At training the following week, with Mulligan having dodged his calls for days, Harte pulled him aside. Mulligan feared a rollicking for going AWOL, but Harte told him: “Can you not see how people are talking about this? You have probably scored one of the best goals ever scored in Croke Park. If that doesn’t catapult your season, I don’t know what will.”

Mulligan said: “I could just feel a weight lifting off me. And I thought: right. Let’s bring this game on. People thought it was the goal that did it for me, but it was the wee talk at the start of training.”

Owen Mulligan had a key role in that year’s final. He kicked four points and waited on Peter Canavan’s arrival after winning a high ball for one of the great All-Ireland final goals. Harte helped that great team achieve their potential. That was his greatest achievement.

Last season was only millimetres behind. Tyrone faced serious criticism in the winter of 2014 simply for failing to meet the mark that the previous generation, which still has its presence on the side with Seán Cavanagh and the McMahons, had set.

While he inherited the All-Ireland minor-winning teams of 2008 and '10, their progress was slow. None of the 2010 team started against Kerry last year and only three of the 2008 side had fought their way into the starting XV some seven years later.
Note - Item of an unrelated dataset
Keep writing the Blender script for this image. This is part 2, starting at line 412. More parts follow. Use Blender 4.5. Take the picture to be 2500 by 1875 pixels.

Bullied around Healy Park by Armagh, they spent their winter in the gym. They came to summer able to break the tackles. But they also came to the summer supremely conditioned in the legs. Their running game last year, while not to the purist’s taste, was arguably the most effective and impressive of its style the game has seen.

Victory in that game against then-reigning All-Ireland champions Kerry would, to my mind, have been an achievement equal to anything Mickey Harte managed in the noughties. Even taking them that close was a stunning turnaround. And with recent minor and U21 teams starting to feed through another strong crop, they might add yet more silverware before his tenure ends.

It surpassed any of their Ulster title successes and any of their other near misses simply because Harte took a brand new team and moulded them to play a brand new style of football. To do that in such a short space of time will go down as one of Mickey Harte’s greatest achievements with Tyrone.